Le Danemark, les Pays-Bas et la Suède sont des havres pour les cyclistes, avec des pourcentages élevés de personnes se rendant au travail à vélo, des infrastructures avancées pour la pratique du vélo et des communautés de cyclistes bien organisées.

« En quoi Amsterdam, Copenhague et Stockholm sont-elles uniques ? », demande Florinda Boschetti, responsable principale pour l’environnement et la santé dans le transport pour Polis, un réseau paneuropéen qui prône des solutions de transport innovantes. « C’est des gens qu’il s’agit. Ils mettent les gens au centre de leur planification. Tant au plan de l’aménagement de l’espace urbain que de la conception du réseau de transport. Faisons-nous la même chose en Italie ? À quelques rares exceptions près, je dirais que non. »
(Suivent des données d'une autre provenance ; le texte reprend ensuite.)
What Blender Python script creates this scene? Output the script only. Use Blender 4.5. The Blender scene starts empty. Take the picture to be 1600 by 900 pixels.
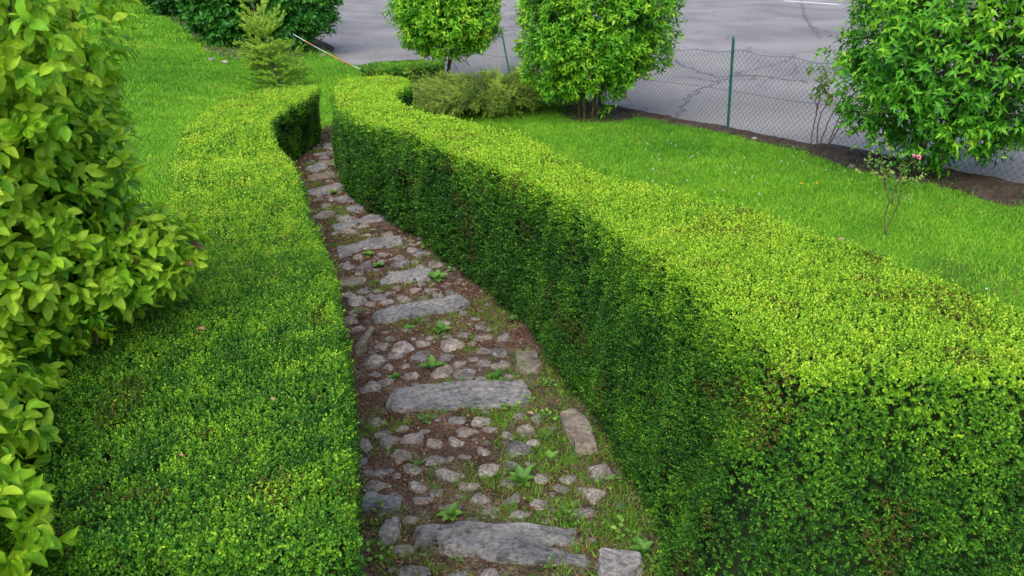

Le gouvernement italien se montre disposé à progresser. En décembre 2017, au terme de nombreuses années de pressions de la FIAB, le Sénat italien a finalement adopté la Loi-cadre sur la cyclomobilité. Cette nouvelle législation prévoit la promotion du vélo en tant que moyen de transport et l’allocation de ressources dédiées à l’infrastructure cycliste et aux services de partage de vélos.

Malgré le scepticisme de certains promoteurs du cyclisme, le projet de Stratégie de l’UE en faveur du cyclisme leur donne de l’espoir. Si elle est adoptée, celle-ci pourrait élever le statut du vélo sur un pied d’égalité avec les autres modes de transport, dès lors qu’elle prévoit d’étendre l’utilisation du vélo dans l’Union européenne de 50% et de réduire de moitié le taux de mortalité et de blessure associé au cyclisme d’ici 2030.

Selon Florinda Boschetti, ce document pourrait aussi s’avérer utile pour la société civile et les groupes de défense qui font campagne pour des investissements accrus dans le cyclisme en Italie. « La stratégie inciterait les autorités nationales à élaborer un plan national complet en matière de cyclisme et à affecter les ressources financières adéquates », a-t-elle conclu. Si c’était le cas, les cyclistes italiens pourraient enfin être en mesure de jouir du même genre d’infrastructure pour leurs deux-roues que les automobilistes pour leurs quatre-roues.